Bacon failed to demonstrate unnecessary hardship. Bacon requested an area variance for a four by five-and-a-half foot shed attached to her home to house a boiler. An area variance was necessary because the shed would be located within the fifty-foot setback from the lake. While the request was only for an area variance, there was no evidence that alternative locations for the boiler that complied with the zoning ordinance posed a prohibitive cost. Rather, according to the contractor who installed the boiler, even though the shed location was the “most practical, safest, and most cost-efficient location to install the new heating system,” it would have been possible to safely install a boiler — albeit less efficiently — in other locations including inside the house, the garage and the attic. Thus, the reason for the variance was nothing more than convenience, and not because of any unnecessary hardship.

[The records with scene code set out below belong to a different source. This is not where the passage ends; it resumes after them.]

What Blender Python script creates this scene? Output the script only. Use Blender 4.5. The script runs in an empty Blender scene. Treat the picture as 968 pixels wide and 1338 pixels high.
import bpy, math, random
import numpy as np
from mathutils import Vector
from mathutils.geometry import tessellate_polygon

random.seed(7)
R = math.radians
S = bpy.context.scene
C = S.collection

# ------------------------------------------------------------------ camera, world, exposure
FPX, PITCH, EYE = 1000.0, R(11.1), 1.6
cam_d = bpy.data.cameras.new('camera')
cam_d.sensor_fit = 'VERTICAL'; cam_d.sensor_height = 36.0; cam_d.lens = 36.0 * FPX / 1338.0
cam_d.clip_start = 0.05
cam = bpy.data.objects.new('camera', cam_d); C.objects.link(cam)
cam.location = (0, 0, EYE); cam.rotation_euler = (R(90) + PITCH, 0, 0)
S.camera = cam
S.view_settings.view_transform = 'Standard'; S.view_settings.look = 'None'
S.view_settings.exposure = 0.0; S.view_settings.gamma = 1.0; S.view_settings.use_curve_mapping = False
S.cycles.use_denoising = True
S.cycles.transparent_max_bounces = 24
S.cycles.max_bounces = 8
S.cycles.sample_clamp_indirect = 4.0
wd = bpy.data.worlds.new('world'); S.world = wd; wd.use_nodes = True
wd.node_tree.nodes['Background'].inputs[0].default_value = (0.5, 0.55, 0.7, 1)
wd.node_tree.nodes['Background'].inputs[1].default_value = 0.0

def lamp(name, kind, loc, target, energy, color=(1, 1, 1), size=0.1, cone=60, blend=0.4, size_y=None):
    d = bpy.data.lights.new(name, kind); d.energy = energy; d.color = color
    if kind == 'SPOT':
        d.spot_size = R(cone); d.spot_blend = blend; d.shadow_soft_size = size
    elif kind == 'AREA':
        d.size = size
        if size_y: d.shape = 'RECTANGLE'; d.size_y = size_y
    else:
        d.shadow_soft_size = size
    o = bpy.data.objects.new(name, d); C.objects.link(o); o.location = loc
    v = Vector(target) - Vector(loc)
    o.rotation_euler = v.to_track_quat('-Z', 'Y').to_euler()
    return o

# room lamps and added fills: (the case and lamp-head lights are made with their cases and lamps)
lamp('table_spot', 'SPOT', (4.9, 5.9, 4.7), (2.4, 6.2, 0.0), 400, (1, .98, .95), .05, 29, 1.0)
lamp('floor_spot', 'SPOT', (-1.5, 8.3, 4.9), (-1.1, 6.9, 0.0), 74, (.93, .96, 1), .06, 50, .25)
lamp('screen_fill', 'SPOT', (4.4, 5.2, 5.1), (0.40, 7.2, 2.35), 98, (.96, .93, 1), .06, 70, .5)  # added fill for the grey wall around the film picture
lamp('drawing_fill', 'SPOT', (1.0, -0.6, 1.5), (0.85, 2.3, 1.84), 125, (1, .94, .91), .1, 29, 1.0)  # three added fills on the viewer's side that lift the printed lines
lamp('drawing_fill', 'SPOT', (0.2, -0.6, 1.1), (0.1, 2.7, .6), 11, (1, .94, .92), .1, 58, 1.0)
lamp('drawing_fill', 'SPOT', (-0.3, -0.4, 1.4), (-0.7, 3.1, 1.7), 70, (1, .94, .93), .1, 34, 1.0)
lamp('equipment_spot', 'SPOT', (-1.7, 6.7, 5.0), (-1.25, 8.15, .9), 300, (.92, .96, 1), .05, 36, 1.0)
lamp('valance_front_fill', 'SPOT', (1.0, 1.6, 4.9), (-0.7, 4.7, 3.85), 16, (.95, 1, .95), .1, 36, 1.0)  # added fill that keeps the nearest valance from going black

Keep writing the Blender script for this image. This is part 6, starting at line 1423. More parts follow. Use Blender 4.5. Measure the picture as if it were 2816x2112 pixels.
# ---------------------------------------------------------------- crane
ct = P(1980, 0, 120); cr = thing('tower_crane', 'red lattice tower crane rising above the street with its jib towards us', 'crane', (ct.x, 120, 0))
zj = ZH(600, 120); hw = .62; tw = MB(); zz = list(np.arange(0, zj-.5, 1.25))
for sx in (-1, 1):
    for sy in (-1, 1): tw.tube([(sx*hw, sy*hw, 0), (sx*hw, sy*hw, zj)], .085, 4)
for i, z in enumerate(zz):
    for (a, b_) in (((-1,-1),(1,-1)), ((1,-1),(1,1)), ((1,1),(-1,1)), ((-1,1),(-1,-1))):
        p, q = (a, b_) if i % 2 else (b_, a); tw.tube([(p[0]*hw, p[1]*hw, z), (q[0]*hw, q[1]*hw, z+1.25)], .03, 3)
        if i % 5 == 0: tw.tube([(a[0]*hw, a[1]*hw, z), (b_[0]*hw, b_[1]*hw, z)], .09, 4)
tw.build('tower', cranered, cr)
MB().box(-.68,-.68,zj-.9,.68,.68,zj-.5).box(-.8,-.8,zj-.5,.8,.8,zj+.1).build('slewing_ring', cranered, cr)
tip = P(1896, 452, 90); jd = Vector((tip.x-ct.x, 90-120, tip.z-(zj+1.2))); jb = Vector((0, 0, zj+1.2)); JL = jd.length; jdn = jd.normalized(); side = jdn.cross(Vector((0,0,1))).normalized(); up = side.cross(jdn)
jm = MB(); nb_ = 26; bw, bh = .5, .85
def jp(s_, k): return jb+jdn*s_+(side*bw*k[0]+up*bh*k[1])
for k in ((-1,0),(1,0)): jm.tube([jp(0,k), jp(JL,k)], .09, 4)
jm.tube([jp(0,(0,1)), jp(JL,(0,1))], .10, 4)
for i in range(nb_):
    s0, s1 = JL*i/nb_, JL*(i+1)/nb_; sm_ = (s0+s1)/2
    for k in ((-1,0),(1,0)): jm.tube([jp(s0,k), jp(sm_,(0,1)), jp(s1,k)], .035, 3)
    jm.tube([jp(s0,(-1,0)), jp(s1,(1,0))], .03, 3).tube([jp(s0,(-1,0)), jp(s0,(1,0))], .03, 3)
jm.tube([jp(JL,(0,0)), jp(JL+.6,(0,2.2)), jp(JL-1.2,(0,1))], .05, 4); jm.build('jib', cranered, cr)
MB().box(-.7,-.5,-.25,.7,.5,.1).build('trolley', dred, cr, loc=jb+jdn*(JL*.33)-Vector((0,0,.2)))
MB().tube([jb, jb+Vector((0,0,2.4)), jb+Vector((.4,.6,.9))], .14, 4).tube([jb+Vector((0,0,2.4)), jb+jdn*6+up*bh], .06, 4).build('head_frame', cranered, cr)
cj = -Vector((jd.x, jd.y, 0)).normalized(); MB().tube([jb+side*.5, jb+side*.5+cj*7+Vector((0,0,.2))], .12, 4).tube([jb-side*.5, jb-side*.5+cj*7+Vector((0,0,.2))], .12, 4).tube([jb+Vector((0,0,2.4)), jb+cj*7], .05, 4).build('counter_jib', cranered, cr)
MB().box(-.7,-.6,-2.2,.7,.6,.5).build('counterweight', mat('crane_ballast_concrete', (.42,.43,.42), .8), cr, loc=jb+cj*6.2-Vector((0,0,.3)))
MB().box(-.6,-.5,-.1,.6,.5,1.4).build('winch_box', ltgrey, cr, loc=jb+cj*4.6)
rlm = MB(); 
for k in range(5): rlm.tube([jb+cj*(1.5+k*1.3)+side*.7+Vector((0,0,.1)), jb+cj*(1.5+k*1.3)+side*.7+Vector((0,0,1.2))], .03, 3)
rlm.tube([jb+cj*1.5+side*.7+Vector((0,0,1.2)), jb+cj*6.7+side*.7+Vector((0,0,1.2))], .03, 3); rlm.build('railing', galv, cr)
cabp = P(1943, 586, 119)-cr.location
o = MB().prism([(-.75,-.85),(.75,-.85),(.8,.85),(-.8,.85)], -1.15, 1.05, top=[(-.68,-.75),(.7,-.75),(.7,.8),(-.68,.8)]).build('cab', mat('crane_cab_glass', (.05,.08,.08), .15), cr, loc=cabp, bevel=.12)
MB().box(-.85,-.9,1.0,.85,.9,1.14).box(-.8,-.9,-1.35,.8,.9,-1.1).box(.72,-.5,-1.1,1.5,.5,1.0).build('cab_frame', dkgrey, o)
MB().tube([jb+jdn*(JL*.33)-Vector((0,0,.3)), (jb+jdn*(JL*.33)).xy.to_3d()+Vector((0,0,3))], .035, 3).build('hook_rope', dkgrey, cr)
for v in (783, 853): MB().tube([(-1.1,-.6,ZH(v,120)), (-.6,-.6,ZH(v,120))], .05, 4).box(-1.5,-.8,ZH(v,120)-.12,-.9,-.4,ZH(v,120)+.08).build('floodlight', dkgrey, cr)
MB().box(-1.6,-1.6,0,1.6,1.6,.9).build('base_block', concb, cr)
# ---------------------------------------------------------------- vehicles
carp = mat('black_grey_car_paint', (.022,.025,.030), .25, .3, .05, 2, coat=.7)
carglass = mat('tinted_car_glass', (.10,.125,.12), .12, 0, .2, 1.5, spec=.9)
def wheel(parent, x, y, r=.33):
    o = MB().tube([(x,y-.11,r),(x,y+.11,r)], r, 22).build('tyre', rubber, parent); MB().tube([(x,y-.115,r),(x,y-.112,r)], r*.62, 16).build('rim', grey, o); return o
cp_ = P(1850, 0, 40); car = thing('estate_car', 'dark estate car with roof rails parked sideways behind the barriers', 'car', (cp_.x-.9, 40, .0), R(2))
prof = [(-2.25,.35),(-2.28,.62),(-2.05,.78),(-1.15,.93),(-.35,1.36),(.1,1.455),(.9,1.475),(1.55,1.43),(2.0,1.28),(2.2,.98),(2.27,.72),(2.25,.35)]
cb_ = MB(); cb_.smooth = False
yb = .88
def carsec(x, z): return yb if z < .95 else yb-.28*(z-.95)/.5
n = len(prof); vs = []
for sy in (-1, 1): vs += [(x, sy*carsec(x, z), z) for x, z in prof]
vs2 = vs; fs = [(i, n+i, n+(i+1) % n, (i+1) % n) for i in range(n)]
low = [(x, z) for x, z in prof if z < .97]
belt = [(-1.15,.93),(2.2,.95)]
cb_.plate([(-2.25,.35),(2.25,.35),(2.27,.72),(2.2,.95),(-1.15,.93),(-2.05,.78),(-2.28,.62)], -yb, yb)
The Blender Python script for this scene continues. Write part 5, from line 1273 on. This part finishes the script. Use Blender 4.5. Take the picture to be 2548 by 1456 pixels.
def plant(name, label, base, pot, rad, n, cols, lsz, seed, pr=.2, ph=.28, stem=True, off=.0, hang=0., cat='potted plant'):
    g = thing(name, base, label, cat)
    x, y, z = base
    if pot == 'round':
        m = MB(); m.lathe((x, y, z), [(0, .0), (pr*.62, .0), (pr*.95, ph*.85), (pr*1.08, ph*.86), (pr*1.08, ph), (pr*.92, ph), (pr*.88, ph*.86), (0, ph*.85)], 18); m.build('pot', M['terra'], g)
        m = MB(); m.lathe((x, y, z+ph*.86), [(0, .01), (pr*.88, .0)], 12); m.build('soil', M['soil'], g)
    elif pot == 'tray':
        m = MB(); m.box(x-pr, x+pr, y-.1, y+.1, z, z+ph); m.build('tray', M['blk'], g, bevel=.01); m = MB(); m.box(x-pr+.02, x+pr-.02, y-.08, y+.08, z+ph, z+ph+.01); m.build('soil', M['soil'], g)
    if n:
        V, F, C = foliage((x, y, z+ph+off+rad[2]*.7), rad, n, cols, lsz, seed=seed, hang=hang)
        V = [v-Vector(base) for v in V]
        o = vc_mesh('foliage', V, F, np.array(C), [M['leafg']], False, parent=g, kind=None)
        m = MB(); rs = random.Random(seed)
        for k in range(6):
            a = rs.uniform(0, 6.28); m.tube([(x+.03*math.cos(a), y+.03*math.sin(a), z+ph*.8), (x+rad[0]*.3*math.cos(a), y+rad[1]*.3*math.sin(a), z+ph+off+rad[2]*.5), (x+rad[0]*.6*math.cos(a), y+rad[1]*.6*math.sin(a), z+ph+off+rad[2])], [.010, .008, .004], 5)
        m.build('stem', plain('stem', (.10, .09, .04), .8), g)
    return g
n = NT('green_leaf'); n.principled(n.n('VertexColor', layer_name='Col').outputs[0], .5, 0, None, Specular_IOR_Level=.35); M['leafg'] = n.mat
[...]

Moreover, Bacon failed to meet her burden of proof to demonstrate how her property is “unique” relative to the other lakeside homes in the same environment that are affected by the same zoning ordinance. Bacon’s *480proposed shed did not qualify for hardship status because her property was not unique in its environment. Rather, Bacon’s property, like most of the properties around the lake, contained a residence located within the fifty-foot setback as a pre-existing nonconforming use. Thus, all such properties around the lake were similarly burdened by the setback requirement.
While Bacon argues that her situation is “unique” because the shed “is inconspicuous from almost every vantage,” the “uniqueness” prong of Simplex refers to “special conditions” of the land itself, not of the proposed use. See Rancourt, 149 N.H. at 54. Because the variance involved only a mere convenience, other alternatives were available that did not pose a prohibitive cost and there was nothing unique about Bacon’s property to distinguish it from other lakeside homes that were affected by the same zoning ordinance, she did not meet the first prong of Simplex. Accordingly, in denying Bacon’s request for a variance, both the ZBA and superior court correctly interpreted Simplex and applied it to the facts of this case.